Might be the way, yes. But I fear that with other p4 extensions this
might not be easy to align with. Therefore I though about something more
generic, like the p4ast.


>
>> 
>>>
>>>>
>>>>
>>>>> The goal of flow api was to expose HW features to user space, so that
>>>>> user space can program it. For something simple as mellanox switch
>>>>> asic it fits perfectly well.
>>>>
>>>> Again, this is not mlx-asic-specific. And again, that is a kernel bypass.
>>>>
>>>>
>>>>> Unless I misunderstand the bigger goal of this discussion and it's
>>>>> about programming ezchip devices.
>>>>
>>>> No. For network processors, I believe that BPF is nicely offloadable, no
>>>> need to do the excercise for that.
>>>>
>>>>
>>>>>
>>>>> If the goal is to model hw tcam in the linux kernel then just introduce
>>>>> tcam bpf map type. It will be dog slow in user space, but it will
>>>>> match exactly what is happnening in the HW and user space can make
>>>>> sensible trade-offs.
>>>>
>>>> No, you got me completely wrong. This is not about the TCAM. This is
>>>> about differences in the 2 words (p4/bpf).

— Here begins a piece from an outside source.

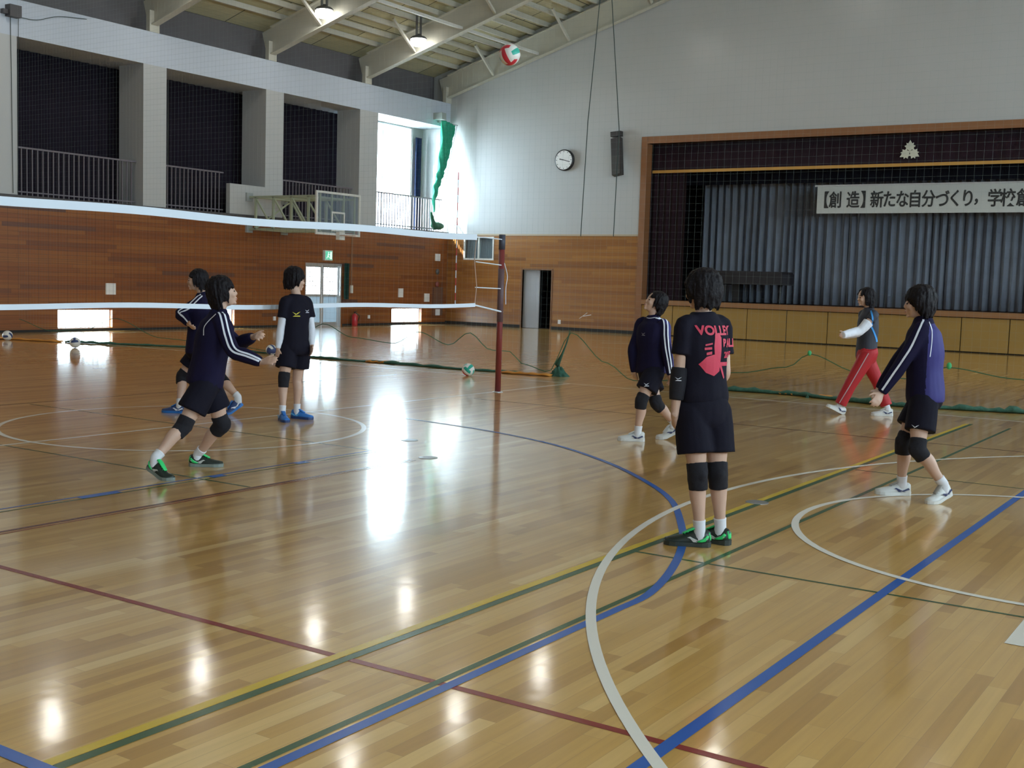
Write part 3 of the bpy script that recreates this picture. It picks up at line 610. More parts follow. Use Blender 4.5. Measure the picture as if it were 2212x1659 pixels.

>>>> Again, for "p4-ish" devices, you have to translate BPF. And as you
>>>> noted, it's an instruction set. Very hard if not impossible to parse in
>>>> order to get back the original semantics.
>>>>
>>>
>>> I think in this discussion "p4-ish" devices means devices with multiple
>>> tables in a pipeline? Not devices that have programmable/configurable
>>> pipelines right? And if we get to talking about reconfigurable devices
>>> I believe this should be done out of band as it typically means
>>> reloading some ucode, etc.
>> 
>> I'm talking about both. But I think we should focus on reconfigurable
>> ones, as we probably won't see that much fixed ones in the future.
>> 
>
>hmm maybe but the 10/40/100Gbps devices are going to be around for some
>time. So we need to ensure these work well.

Yes, but I would like to emphasize, if we are defining new api
the primary focus should be on new devices.